Thursday, May 16, 2013

THE UNIVERSE IN ONE BRIEF SCENE

The hero and his gal sit together in a late-night cafe.  Shit has happened, and a lot more shit is bearing down on them.  But this is a quiet moment laced with more introspection than you expect in an action movie.  The hero is lost and knows it, but he has retained enough sense to appreciate the wicked weirdness of his predicament.  He doesn't know his name or origin.  He doesn't know why he's so damned pretty. But he has every exit spotted and remembers the license number to each car in the parking lot, and there could be a gun in the glove box of that one truck, and there's a fellow at the counter who looks like he could handle himself in a fight.  And now, he asks, who in the world thinks this way?

I haven't watched the scene for a couple, three years.  Details are probably wrong.  But I've enjoyed THE BOURNE IDENTITY maybe four times through, caught random pieces on cable television, and I've replayed that single scene many more times.  It is a linchpin--everything you need to know contained in dialogue and coffee and anxious silence.  Tony Gilroy is credited as the screenwriter, and I've seen exactly one interview with Mr. Gilroy.  In it, he admits that he didn't know how to write the Bourne character...right up until that scene came out of him.  Which makes it a pivotal moment for two writers:  The screenwriter who got a paycheck, and the mid-list science fiction author who can feel smug about his own instincts.

This is a blog where an author does what is natural, which is rewriting everything that he sees.

I had great hopes for THE BOURNE LEGACY.  My ten year-old daughter had similar hopes.  She liked the noise and chases and such, and I was all right with the package until I found a quiet place with coffee.  There's no linchpin scene to the effort.  I like Jeremy Renner well enough.  But I keep thinking that Gilroy and the money behind the story felt that the only way to make the movie work was to introduce the one agent who could take Jason Bourne in a fair fight.

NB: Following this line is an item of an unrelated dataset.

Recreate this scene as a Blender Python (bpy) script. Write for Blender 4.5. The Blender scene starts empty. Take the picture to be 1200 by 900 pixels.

Every author makes that same wrong turn, particularly when dealing with sequels and series.  I am as guilty as the next.  The instinct is for the new character to be faster and bigger, or at least let him sport a bigger gun.  In my rewrite, which is nothing but a between-the-ears sketch, Mr. Legacy is the opposite of Jason B.  He's one of those dudes who didn't excel at his training, probably because of some instructive flaw.  You know, like maybe the guy looked at the situation and said, "Jesus, shit, I don't want to kill fucking strangers for a living."  So he washed out, or maybe Mr. Legacy is part of the Reserves, living in obscurity in Canton, Ohio.  Whatever his story, we have a half-Jason struggling against the same long odds when the overlords come to kill him, and saving himself requires a different set of talents, and I haven't gotten any farther than that.

Maybe I need a poignant scene set in the airport Applebee's.

He's a waiter and has two cats at home.

Well, that probably needs to be changed.  Not the cats, which are winners, but Mr. Legacy's job.

He's managing the Applebee's, and corporate absolutely loves his bearing and intensity.  As the movie opens, our hero sits in the booth with one of the corporate suits--a good looking woman in her still-fertile thirties--and he's talking about keeping his weight down when he eats nothing but fried this and fried that...and that's when the assassins pull up to the door.

Anyway, this what I do.  Day after night, everything that I see gets rewritten.